Neighbors and Traffic Concerns

Not everyone in Bridgeland is thrilled about sharing the neighborhood with an NFL operation. Residents have raised alarms about limited entry points and reliance on tolled ramps that already strain daily commutes, a concern captured in video coverage by KHOU. Our earlier reporting flagged those same questions about access and drainage in Texans Plot Bridgeland Power Play, and community advocates say planners will need to address emergency access, flood control, and commuting impacts as part of the public review.
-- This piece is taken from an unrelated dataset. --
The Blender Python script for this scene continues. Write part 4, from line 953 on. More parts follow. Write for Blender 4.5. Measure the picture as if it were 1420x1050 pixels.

How County Money Would Work

County leaders say the $150 million contribution would be captured through a tax-increment reinvestment zone, or TIRZ, which directs the increase in property tax revenue from inside a defined boundary back into infrastructure projects there. The Texas Comptroller provides an overview of Chapter 311 and TIRZ reporting rules, and local coverage notes that county officials repeatedly emphasize the funds would pay for public improvements rather than Texans’ buildings, per reporting by Community Impact. Creating a TIRZ will require a project and finance plan, board appointments, and annual reporting before any tax increment can be spent.

Timeline And Next Steps

The commissioners’ vote clears the way for formal negotiations, and officials say the coming months should bring public release of project and finance documents, required hearings, and the formal TIRZ adoption process. Team and county leaders have floated a late-2026 groundbreaking and a 2029 opening, and the Texans say the move would let them keep daily football operations running without interruption while they continue collaborative work on upgrades at NRG. The Houston Chronicle notes the Texans’ lease at NRG runs through 2032, underscoring that Toro District is intended as an operational campus, not a replacement stadium.

Why This Matters

Supporters argue Toro District could be a generational economic engine for northwest Harris County, with team and county materials putting the long-term impact at roughly $34 billion and more than 17,000 jobs, figures reported by local outlets including KPRC/Click2Houston. Similar sports-anchored districts have tried to blend civic benefits with private development, and local developers framed Toro District as a long-term investment in Bridgeland’s commercial core in coverage by Bisnow. Expect public scrutiny to focus on whether those promised community returns actually show up and on how channeling future tax growth into infrastructure dollars for the zone will affect the rest of the county.